▽

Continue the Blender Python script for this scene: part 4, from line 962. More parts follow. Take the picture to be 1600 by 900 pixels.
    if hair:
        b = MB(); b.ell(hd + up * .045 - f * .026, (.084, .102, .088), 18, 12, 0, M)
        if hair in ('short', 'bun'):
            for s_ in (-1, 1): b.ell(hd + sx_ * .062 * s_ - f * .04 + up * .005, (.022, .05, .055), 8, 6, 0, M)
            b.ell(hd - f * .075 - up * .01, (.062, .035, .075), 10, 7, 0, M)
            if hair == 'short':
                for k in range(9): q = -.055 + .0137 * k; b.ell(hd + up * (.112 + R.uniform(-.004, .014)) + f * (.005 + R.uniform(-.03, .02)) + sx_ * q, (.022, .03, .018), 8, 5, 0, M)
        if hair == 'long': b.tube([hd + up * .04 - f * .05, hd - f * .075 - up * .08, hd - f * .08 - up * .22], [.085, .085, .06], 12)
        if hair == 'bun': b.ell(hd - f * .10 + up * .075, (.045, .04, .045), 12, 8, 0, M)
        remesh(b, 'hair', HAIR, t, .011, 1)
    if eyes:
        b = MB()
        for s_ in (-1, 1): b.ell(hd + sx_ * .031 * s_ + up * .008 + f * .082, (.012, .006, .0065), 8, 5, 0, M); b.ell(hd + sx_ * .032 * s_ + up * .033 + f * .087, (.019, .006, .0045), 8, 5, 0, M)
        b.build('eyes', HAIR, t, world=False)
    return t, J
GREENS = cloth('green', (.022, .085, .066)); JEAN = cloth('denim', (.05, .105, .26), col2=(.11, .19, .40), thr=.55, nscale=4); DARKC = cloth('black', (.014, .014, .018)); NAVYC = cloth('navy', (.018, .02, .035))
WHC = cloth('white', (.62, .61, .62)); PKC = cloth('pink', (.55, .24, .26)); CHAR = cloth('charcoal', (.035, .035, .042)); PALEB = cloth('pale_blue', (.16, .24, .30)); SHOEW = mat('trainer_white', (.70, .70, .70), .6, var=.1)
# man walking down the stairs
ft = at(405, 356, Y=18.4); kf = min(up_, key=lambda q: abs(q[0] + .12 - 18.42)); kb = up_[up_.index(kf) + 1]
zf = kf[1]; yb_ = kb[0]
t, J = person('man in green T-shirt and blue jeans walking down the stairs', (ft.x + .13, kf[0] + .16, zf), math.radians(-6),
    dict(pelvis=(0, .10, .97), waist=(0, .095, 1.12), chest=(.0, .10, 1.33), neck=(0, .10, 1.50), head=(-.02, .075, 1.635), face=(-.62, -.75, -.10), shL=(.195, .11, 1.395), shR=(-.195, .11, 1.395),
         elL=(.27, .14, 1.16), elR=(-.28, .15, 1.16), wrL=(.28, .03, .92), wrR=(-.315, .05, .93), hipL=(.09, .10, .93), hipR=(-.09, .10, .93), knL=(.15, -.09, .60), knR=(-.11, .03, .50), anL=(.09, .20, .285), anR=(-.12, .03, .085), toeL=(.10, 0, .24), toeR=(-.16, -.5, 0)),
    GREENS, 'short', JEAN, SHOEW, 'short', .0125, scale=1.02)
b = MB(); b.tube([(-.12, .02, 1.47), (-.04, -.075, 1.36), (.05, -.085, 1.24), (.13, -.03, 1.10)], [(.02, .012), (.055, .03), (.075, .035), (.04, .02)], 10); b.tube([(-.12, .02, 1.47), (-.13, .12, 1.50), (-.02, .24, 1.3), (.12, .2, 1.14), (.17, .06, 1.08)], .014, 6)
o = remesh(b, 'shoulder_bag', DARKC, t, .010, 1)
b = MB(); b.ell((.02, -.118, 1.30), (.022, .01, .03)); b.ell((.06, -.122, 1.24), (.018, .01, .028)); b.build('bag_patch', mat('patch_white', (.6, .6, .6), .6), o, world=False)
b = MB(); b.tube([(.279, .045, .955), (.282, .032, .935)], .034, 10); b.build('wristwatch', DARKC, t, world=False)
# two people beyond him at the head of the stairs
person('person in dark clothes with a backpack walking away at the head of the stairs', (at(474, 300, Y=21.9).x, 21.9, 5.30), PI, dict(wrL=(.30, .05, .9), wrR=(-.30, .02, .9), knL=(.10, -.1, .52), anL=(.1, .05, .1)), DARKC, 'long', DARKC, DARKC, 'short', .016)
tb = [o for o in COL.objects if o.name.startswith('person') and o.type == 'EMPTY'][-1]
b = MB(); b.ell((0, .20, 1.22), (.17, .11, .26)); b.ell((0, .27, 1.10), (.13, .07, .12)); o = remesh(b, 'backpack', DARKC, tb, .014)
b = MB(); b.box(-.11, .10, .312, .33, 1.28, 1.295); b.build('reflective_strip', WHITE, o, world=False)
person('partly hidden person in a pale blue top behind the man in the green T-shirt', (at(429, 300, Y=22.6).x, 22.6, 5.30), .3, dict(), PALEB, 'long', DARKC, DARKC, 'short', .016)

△

Exercise directions
Write out the listing once more, matching it exactly.

Completed task
Continue the Blender Python script for this scene: part 4, from line 962. More parts follow. Take the picture to be 1600 by 900 pixels.
    if hair:
        b = MB(); b.ell(hd + up * .045 - f * .026, (.084, .102, .088), 18, 12, 0, M)
        if hair in ('short', 'bun'):
            for s_ in (-1, 1): b.ell(hd + sx_ * .062 * s_ - f * .04 + up * .005, (.022, .05, .055), 8, 6, 0, M)
            b.ell(hd - f * .075 - up * .01, (.062, .035, .075), 10, 7, 0, M)
            if hair == 'short':
                for k in range(9): q = -.055 + .0137 * k; b.ell(hd + up * (.112 + R.uniform(-.004, .014)) + f * (.005 + R.uniform(-.03, .02)) + sx_ * q, (.022, .03, .018), 8, 5, 0, M)
        if hair == 'long': b.tube([hd + up * .04 - f * .05, hd - f * .075 - up * .08, hd - f * .08 - up * .22], [.085, .085, .06], 12)
        if hair == 'bun': b.ell(hd - f * .10 + up * .075, (.045, .04, .045), 12, 8, 0, M)
        remesh(b, 'hair', HAIR, t, .011, 1)
    if eyes:
        b = MB()
        for s_ in (-1, 1): b.ell(hd + sx_ * .031 * s_ + up * .008 + f * .082, (.012, .006, .0065), 8, 5, 0, M); b.ell(hd + sx_ * .032 * s_ + up * .033 + f * .087, (.019, .006, .0045), 8, 5, 0, M)
        b.build('eyes', HAIR, t, world=False)
    return t, J
GREENS = cloth('green', (.022, .085, .066)); JEAN = cloth('denim', (.05, .105, .26), col2=(.11, .19, .40), thr=.55, nscale=4); DARKC = cloth('black', (.014, .014, .018)); NAVYC = cloth('navy', (.018, .02, .035))
WHC = cloth('white', (.62, .61, .62)); PKC = cloth('pink', (.55, .24, .26)); CHAR = cloth('charcoal', (.035, .035, .042)); PALEB = cloth('pale_blue', (.16, .24, .30)); SHOEW = mat('trainer_white', (.70, .70, .70), .6, var=.1)
# man walking down the stairs
ft = at(405, 356, Y=18.4); kf = min(up_, key=lambda q: abs(q[0] + .12 - 18.42)); kb = up_[up_.index(kf) + 1]
zf = kf[1]; yb_ = kb[0]
t, J = person('man in green T-shirt and blue jeans walking down the stairs', (ft.x + .13, kf[0] + .16, zf), math.radians(-6),
    dict(pelvis=(0, .10, .97), waist=(0, .095, 1.12), chest=(.0, .10, 1.33), neck=(0, .10, 1.50), head=(-.02, .075, 1.635), face=(-.62, -.75, -.10), shL=(.195, .11, 1.395), shR=(-.195, .11, 1.395),
         elL=(.27, .14, 1.16), elR=(-.28, .15, 1.16), wrL=(.28, .03, .92), wrR=(-.315, .05, .93), hipL=(.09, .10, .93), hipR=(-.09, .10, .93), knL=(.15, -.09, .60), knR=(-.11, .03, .50), anL=(.09, .20, .285), anR=(-.12, .03, .085), toeL=(.10, 0, .24), toeR=(-.16, -.5, 0)),
    GREENS, 'short', JEAN, SHOEW, 'short', .0125, scale=1.02)
b = MB(); b.tube([(-.12, .02, 1.47), (-.04, -.075, 1.36), (.05, -.085, 1.24), (.13, -.03, 1.10)], [(.02, .012), (.055, .03), (.075, .035), (.04, .02)], 10); b.tube([(-.12, .02, 1.47), (-.13, .12, 1.50), (-.02, .24, 1.3), (.12, .2, 1.14), (.17, .06, 1.08)], .014, 6)
o = remesh(b, 'shoulder_bag', DARKC, t, .010, 1)
b = MB(); b.ell((.02, -.118, 1.30), (.022, .01, .03)); b.ell((.06, -.122, 1.24), (.018, .01, .028)); b.build('bag_patch', mat('patch_white', (.6, .6, .6), .6), o, world=False)
b = MB(); b.tube([(.279, .045, .955), (.282, .032, .935)], .034, 10); b.build('wristwatch', DARKC, t, world=False)
# two people beyond him at the head of the stairs
person('person in dark clothes with a backpack walking away at the head of the stairs', (at(474, 300, Y=21.9).x, 21.9, 5.30), PI, dict(wrL=(.30, .05, .9), wrR=(-.30, .02, .9), knL=(.10, -.1, .52), anL=(.1, .05, .1)), DARKC, 'long', DARKC, DARKC, 'short', .016)
tb = [o for o in COL.objects if o.name.startswith('person') and o.type == 'EMPTY'][-1]
b = MB(); b.ell((0, .20, 1.22), (.17, .11, .26)); b.ell((0, .27, 1.10), (.13, .07, .12)); o = remesh(b, 'backpack', DARKC, tb, .014)
b = MB(); b.box(-.11, .10, .312, .33, 1.28, 1.295); b.build('reflective_strip', WHITE, o, world=False)
person('partly hidden person in a pale blue top behind the man in the green T-shirt', (at(429, 300, Y=22.6).x, 22.6, 5.30), .3, dict(), PALEB, 'long', DARKC, DARKC, 'short', .016)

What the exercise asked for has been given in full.